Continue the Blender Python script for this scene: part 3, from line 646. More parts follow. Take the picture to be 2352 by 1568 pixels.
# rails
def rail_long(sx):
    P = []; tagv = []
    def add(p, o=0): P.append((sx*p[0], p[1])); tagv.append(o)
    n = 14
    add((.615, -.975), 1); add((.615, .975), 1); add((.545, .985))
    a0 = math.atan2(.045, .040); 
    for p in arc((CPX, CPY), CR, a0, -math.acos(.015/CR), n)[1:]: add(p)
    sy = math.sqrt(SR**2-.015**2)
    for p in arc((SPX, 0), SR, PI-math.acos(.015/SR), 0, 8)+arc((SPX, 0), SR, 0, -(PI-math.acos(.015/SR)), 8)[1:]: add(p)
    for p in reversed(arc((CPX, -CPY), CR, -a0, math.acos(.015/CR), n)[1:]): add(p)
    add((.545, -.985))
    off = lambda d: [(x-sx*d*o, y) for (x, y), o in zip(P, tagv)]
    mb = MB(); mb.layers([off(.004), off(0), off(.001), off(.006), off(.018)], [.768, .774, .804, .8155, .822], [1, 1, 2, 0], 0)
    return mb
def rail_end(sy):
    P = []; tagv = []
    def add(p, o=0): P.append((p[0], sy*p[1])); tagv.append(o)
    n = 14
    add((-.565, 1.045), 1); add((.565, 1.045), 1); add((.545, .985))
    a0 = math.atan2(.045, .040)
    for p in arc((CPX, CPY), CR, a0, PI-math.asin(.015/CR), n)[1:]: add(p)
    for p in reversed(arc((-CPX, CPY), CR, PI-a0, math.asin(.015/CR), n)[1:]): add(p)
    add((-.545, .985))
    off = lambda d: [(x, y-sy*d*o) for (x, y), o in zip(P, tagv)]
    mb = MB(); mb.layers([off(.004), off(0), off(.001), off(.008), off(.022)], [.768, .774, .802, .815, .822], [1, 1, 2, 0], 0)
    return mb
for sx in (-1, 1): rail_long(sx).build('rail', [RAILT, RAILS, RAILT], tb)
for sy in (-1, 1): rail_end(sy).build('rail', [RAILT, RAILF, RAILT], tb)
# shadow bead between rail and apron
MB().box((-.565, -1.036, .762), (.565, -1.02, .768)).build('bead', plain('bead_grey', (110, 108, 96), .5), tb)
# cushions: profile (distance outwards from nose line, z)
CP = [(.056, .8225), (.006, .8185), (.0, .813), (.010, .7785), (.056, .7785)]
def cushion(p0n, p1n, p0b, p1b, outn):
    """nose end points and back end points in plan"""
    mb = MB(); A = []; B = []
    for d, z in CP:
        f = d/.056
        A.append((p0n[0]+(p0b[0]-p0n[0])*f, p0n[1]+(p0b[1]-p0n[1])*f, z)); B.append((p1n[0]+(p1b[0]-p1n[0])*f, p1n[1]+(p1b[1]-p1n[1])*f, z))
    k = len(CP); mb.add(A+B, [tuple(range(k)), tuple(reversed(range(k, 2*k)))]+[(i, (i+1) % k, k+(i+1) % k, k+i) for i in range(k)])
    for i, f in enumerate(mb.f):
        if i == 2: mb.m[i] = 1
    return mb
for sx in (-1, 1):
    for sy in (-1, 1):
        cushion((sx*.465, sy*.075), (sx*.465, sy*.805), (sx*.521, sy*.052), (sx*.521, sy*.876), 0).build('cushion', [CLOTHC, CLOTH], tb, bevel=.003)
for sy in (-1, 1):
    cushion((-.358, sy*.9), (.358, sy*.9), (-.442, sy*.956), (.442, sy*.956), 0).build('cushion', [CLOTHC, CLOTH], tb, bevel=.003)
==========
## [WHAT TO PRODUCE]
Retype, exactly and only, the lines running from the one with "sy*.876), 0).build('cushion', [CLOTHC, CLOTH], tb, bevel=.003)" through the final line of the listing above.

## [RESPONSE]
        cushion((sx*.465, sy*.075), (sx*.465, sy*.805), (sx*.521, sy*.052), (sx*.521, sy*.876), 0).build('cushion', [CLOTHC, CLOTH], tb, bevel=.003)
for sy in (-1, 1):
    cushion((-.358, sy*.9), (.358, sy*.9), (-.442, sy*.956), (.442, sy*.956), 0).build('cushion', [CLOTHC, CLOTH], tb, bevel=.003)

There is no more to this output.